Setelah Proklamasi Kemerdekaan 17 Agustus 1945, Lukas ditempatkan di Brigade III/Kian Santang, Purwakarta, yang saat itu dipimpin Letkol Sidik Brotoatmodjo. Lukas Kemudian menjadi Komandan Kompi Batalion I Sudarsono/Kompi Siliwangi atau yang dikenal sebagai Kompi Siliwangi Karawang-Bekasi. Saat ini sudah berganti nama menjadi Batalion Infanteri 202 Tajimalela, Bekasi, di bawah Kodam III/Siliwangi.

Saat menjadi komandan kompi, Lukas memang dikenal sebagai pejuang yang gagah berani dan punya banyak taktik untuk mengalahkan pasukan Belanda. "Ia suka memakai seragam pasukan Belanda untuk membunuh tentara Belanda. Selain itu, pria tersebut sangat gesit seperti belut saat disergap Belanda,” tutur Sukarman.

Selain sering menyamar dan membunuh prajurit Belanda, Lukas kerap kali merampas persenjataan pasukan Belanda yang diangkut kereta api yang melintas di Karawang. Lukas pernah membajak rangkaian kereta yang berisi penuh senjata dan amunisi bagi pasukan Belanda dari Karawang menuju Jakarta.
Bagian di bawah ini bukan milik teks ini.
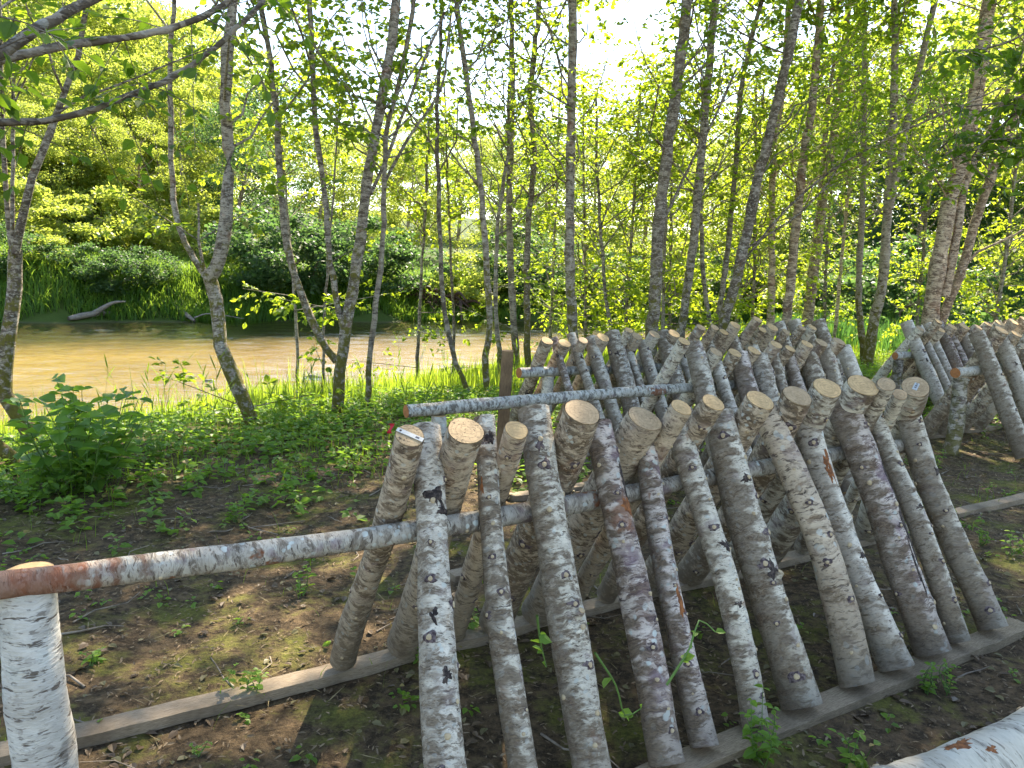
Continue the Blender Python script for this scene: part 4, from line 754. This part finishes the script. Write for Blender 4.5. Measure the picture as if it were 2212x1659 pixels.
a, b_ = at(338, 640, bank_D(338, 1.2)), at(420, 690, bank_D(420, -.3)); b_[2] = -.75; wood('dead_branch', [b_, (a+b_)/2+[0, 0, .05], a], .075, 'bleached dead branch slanting down the far bank into the water', 'branch', extra=[((b_+[0, 0, .1], b_+[.5, .1, .25], b_+[1.6, .2, .12]), .03)])
def roots():
    c = at(950, 632, bank_D(950, 1.)); g = float(H(c[0], c[1])); c[2] = g; A = Acc(); r = np.random.default_rng(4)
    for k in range(42):
        d = r.normal(size=3)*np.array([1, .6, .6]); d[2] = abs(d[2])*.8; d = d/np.linalg.norm(d); L = r.uniform(.6, 2.); s = r.normal(size=3)*.25*np.array([2, .4, .5]); s[2] = abs(s[2])
        A.tube(spline([s, s+d*L*.5+[0, 0, .1], s+d*L-[0, 0, .35*L]], .2), np.linspace(.11, .02, len(spline([s, s+d*L*.5+[0, 0, .1], s+d*L-[0, 0, .35*L]], .2))), 6)
    tag(link('root_mass', A.mesh('root_mass', [M['roots']]), None, c), 'tangled brown root mass on the far bank behind the thin leaning tree', 'roots')
roots()
def rock(px, py, s, lab):
    d = ray(px, py); p = CAM+d*((-.8-CAMZ)/d[2]); th, ph = np.meshgrid(np.linspace(0, 2*np.pi, 17)[:-1], np.linspace(.02, np.pi-.02, 9)); r = 1+.18*np.sin(3*th+ph*2)+.12*np.sin(5*ph+th)
    V = np.stack([s*r*np.sin(ph)*np.cos(th)*1.5, s*r*np.sin(ph)*np.sin(th), s*.5*r*np.cos(ph)], -1).reshape(-1, 3); i = np.arange(8)[:, None]*16; j = np.arange(16)[None]; j2 = (j+1) % 16
    tag(link('river_rock', mesh_np('river_rock', V, np.stack([i+j, i+16+j, i+16+j2, i+j2], -1).reshape(-1, 4), [M['rock']]), None, p), lab, 'rock')
rock(681, 944*.8637, .13, 'small dark rock breaking the water left of the broken-bark tree')
rock(452, 823, .07, 'tiny pale rock in the shallows left of the crooked tree foot')
# ------------------------------------------------------------------ grass
def sample_region(n, t0, t1, o0, o1, cond):
    t = rng.uniform(t0, t1, n); o = rng.uniform(o0, o1, n); x = NX*o+UX*t; y = NY*o+UY*t; k = cond(t, o, x, y); return x[k], y[k], t[k], o[k]
def in_view(x, y, m=.12):
    P = np.stack([x, y, H(x, y)], -1)-CAM; z = P@_F; return (z > .3) & (np.abs(P@_R/z) < .651+m) & (-(P@_U)/z < .488+m)
def blades(name, x, y, h, wd, m, label, lean=.35, z=None, cat='grass'):
    n = len(x); z = H(x, y)-.02 if z is None else z; B = np.stack([x, y, z], -1); a = rng.uniform(0, 6.28, n); d = np.stack([np.cos(a), np.sin(a), 0*a], -1); s = np.stack([-np.sin(a), np.cos(a), 0*a], -1)
    le = (rng.uniform(.1, 1., n)*lean*h)[:, None]; hh = h[:, None]; w_ = wd[:, None]; up = np.array([0, 0, 1.])
    V = np.stack([B-s*w_*.5, B+s*w_*.5, B+d*le*.25+up*hh*.5+s*w_*.45, B+d*le*.25+up*hh*.5-s*w_*.45, B+d*le*.7+up*hh*.85+s*w_*.22, B+d*le*.7+up*hh*.85-s*w_*.22, B+d*le*1.2+up*hh], 1).reshape(-1, 3)
    b = np.arange(n)[:, None]*7; Q = np.concatenate([b+np.array([[0, 1, 2, 3]]), b+np.array([[3, 2, 4, 5]])]); T = b+np.array([[5, 4, 6]])
    o = link(name, mesh_np(name, V, [Q, T], [m], smooth=False)); tag(o, label, cat, None, 'stuff'); return o
def Nline(t): return np.interp(t, [-30, 0, 11, 29, 36, 60, 200], [-10.8, -11.4, -16.0, -23, -29, -42, -80])
def clumpy(x, y, s=1.): return .5+.5*np.sin(x*1.9*s+np.sin(y*2.3*s)*1.5)*np.sin(y*1.7*s+np.sin(x*1.3*s)*1.2)
x, y, t, o = sample_region(150000, -6, 22, -19, -7.2, lambda t, o, x, y: (o > Nline(t)-.15) & in_view(x, y) & (rng.uniform(size=len(t)) < sm((-o-7.6)/1.2)*(.45+.55*clumpy(x, y))) )
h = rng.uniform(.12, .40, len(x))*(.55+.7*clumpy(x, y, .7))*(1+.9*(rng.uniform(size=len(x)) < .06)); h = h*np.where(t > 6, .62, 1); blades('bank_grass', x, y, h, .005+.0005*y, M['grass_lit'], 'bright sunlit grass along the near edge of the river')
x, y, t, o = sample_region(170000, 11, 60, -32, 1, lambda t, o, x, y: (o > Nline(t)) & in_view(x, y) & (t > 15-.2*(o+8)) & ((o > Nline(t)+2.5) | (t > 27)) & (rng.uniform(size=len(t)) < 1-.5*clumpy(x, y)))
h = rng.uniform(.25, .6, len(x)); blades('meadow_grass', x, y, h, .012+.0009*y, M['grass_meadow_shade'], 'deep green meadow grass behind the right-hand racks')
x, y, t, o = sample_region(150000, -28, 45, -34.5, -28.2, lambda t, o, x, y: in_view(x, y) & (rng.uniform(size=len(t)) < np.where(o > -31.5, 1, .5)*(1-.4*clumpy(x, y))))
h = rng.uniform(.25, .7, len(x)); blades('far_bank_grass', x, y, h, np.full(len(x), .035), M['grass_bank'], 'tall grass hanging over the far river bank', 1.1)
x, y, t, o = sample_region(5200, -3, 10, -9.2, -2.2, lambda t, o, x, y: in_view(x, y) & (rng.uniform(size=len(t)) < .10+.9*(clumpy(x, y, 2.3) > .78)) & (np.abs(o+2.18) > .3))
h = rng.uniform(.04, .16, len(x)); blades('grass_tufts', x, y, h, np.full(len(x), .0035), M['grass'], 'sparse grass tufts on the dark soil', .9)
x, y, t, o = sample_region(60000, -5, 16, -9.6, -4.6, lambda t, o, x, y: in_view(x, y) & (rng.uniform(size=len(t)) < sm((-o-4.4)/3.)*clumpy(x+2, y, 1.3)*.9))
h = rng.uniform(.05, .22, len(x)); blades('undergrowth_grass', x, y, h, np.full(len(x), .0055), M['grass'], 'loose grass growing among the weeds before the bank', .8)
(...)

Karena ulah Lukas itu, pemerintah Belanda sampai-sampai menjulukinya sebagai Begundal Karawang. Belanda pun mengabadikannya dalam bentuk patung di sebuah gedung di Den Haag. “Saya tidak tahu persis lokasinya. Tapi, saat datang ke gedung itu, saya melihat patung separuh badan yang bertulisan ‘Lukas’ dan di bawahnya itu tertulis ‘Begundal dari Karawang’," kata Sukarman.

Dalam buku Sejarah Sumedang: Dari Masa ke Masa, disebutkan Lukas pernah berperan dalam mempertahankan Kota Sumedang dari invasi Belanda pada 22 Juli 1947. Tentara Belanda yang masuk ke Sumedang dihadang oleh kompi Lukas dan kompi Mursyid, sehingga terjadi pertempuran sengit selama dua jam. Sayang, karena alat persenjataan yang tak seimbang, pasukan Lukas dan Mursyid dipukul mundur. Sumedang pun jatuh ke tangan Belanda.

Setelah pasukan Belanda hengkang dari Indonesia, nama Lukas seolah hilang ditelan Bumi. Ia baru muncul ketika monumen pembantaian Rawagede didirikan.

Lukas diketahui pernah tiga kali datang ke pemakaman pahlawan Rawagede dan memberikan santunan kepada janda-janda korban pembantaian Belanda. Terakhir kali Lukas menginjakkan kaki di Rawagede adalah pada 1996 atau setahun sebelum wafat di Cipanas, Cianjur, Jawa Barat, 8 Januari 1997, pada usia 77 tahun.

Menurut Sukarman, Lukas tinggal di Cipanas setelah menikah dengan perempuan asal Cianjur bernama Euis Nurjanah, yang dijadikan istri kedua. Adapun istri pertamanya bernama Sri Susestin, yang tidak lain adalah adik ipar Kharis Suhud, yang waktu itu menjabat Kepala Stasiun Kereta Api Cikampek.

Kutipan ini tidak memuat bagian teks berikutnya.